Все эти элементы визуального языка картины, сосуществуя на экране, не противопоставляются друг другу, как это принято в классической сценарной структуре, а сохраняют автономию, чтобы вновь и вновь перетекать в свою противоположность – и обратно. Главным связующим звеном между ними вместо традиционного «Большого Другого» выступает память, которая тематизируется главными героинями в немногочисленных диалогах и, кроме того, прямо овеществляется в портретной живописи. Взгляд художницы на холст и рождающиеся на нем образы связывают нашу эпоху с контекстом истории XVIII века – эпохи Великой Революции – больше, чем пышные дамские платья и дворянские замки, поскольку через них на поверхности изображения проступает шифр. Он необходим героиням как воздух, общее время и безопасное пространство, чтобы сохранить нетронутой чужим невежеством любовную тайну, которой с присущей принципиальному человеку скромностью (формальным аскетизмом) делится со зрителями режиссер.

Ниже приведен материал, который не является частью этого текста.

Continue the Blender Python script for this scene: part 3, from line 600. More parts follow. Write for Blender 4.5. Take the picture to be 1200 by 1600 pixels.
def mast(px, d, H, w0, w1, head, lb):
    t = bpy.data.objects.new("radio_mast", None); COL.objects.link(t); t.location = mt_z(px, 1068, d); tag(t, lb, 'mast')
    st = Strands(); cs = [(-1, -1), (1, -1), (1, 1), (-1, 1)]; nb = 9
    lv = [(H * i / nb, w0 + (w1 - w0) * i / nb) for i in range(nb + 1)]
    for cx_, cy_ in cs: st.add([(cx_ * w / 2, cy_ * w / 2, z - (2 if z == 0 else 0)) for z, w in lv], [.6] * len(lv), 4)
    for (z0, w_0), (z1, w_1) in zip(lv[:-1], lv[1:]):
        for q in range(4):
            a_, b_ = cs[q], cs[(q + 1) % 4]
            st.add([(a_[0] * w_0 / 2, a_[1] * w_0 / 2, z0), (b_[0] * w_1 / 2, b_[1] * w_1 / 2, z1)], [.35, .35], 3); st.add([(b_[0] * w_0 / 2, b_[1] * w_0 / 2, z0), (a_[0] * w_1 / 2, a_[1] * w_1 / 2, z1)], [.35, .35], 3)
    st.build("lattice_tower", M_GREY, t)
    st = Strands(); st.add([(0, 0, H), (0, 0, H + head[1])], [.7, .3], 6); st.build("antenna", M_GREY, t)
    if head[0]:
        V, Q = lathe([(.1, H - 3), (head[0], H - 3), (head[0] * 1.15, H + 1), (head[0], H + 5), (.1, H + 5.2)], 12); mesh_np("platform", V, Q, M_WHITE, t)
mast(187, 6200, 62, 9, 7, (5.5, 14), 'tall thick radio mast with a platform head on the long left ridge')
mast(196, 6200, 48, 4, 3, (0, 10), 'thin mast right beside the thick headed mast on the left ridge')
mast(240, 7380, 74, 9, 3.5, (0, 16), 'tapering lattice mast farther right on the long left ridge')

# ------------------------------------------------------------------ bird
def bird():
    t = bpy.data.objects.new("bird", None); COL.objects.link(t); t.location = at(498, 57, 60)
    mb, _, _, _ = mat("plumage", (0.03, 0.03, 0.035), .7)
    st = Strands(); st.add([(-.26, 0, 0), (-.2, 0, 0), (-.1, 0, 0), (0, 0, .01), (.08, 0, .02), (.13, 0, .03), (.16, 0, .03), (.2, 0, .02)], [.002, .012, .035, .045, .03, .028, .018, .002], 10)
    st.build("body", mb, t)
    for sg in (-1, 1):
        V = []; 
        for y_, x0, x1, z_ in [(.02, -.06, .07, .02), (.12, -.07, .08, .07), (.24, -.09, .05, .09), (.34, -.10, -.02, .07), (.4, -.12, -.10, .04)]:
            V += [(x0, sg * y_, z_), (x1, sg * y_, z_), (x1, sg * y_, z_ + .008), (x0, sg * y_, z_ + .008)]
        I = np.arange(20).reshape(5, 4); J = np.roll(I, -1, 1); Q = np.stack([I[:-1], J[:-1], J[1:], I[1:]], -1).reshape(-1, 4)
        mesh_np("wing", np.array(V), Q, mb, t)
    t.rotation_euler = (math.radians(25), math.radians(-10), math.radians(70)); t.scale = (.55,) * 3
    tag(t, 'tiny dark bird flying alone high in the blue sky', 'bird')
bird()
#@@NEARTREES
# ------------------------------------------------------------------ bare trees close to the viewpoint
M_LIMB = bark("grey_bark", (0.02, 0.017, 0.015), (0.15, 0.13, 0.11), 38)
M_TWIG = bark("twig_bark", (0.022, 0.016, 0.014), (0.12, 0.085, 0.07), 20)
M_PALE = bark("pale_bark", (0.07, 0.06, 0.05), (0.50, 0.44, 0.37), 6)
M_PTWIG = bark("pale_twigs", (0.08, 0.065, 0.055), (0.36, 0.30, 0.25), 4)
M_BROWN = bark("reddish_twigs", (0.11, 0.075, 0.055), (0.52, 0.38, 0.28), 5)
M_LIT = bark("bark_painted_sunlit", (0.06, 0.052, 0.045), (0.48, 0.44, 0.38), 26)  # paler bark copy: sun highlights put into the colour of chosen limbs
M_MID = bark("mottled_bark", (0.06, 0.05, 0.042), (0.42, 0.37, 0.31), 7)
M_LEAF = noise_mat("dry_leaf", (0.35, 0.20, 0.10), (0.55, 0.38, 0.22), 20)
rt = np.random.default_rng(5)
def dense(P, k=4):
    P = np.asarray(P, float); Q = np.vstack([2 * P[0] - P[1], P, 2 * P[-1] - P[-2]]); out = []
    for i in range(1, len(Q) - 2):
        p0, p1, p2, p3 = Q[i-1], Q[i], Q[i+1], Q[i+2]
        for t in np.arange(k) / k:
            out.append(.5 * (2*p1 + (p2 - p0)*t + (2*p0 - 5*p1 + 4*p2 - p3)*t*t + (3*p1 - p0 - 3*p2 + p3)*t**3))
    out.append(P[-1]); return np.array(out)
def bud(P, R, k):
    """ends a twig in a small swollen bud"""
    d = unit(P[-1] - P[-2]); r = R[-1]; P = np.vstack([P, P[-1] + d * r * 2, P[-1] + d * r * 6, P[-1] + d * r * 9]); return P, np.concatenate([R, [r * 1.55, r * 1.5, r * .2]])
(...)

Замечу, что среди отечественных критиков принято говорить о «Портрете…», как об исключительном примере хорошего феминистского кино, опосредующим традиционное замалчивание истории женщин – с чем нельзя не согласиться, но только при условии, что мы не станем ограничивать содержание фильма одним «социальным заказом». Самостоятельное существование у Сьяммы ведут все вещи, попадающие в кадр, будь то скалистые берега, темные коридоры, призраки будущего, или сами картины. Вокруг знаков вещей режиссером фиксируется почти метафизическое узнавание, являющееся важнейшим условием любви: вспомним, как язык пламени зажигает сердце незаконченного портрета или тонкая ткань шарфа скрывает губы любимой, подчеркивая их выпуклую форму и контуры.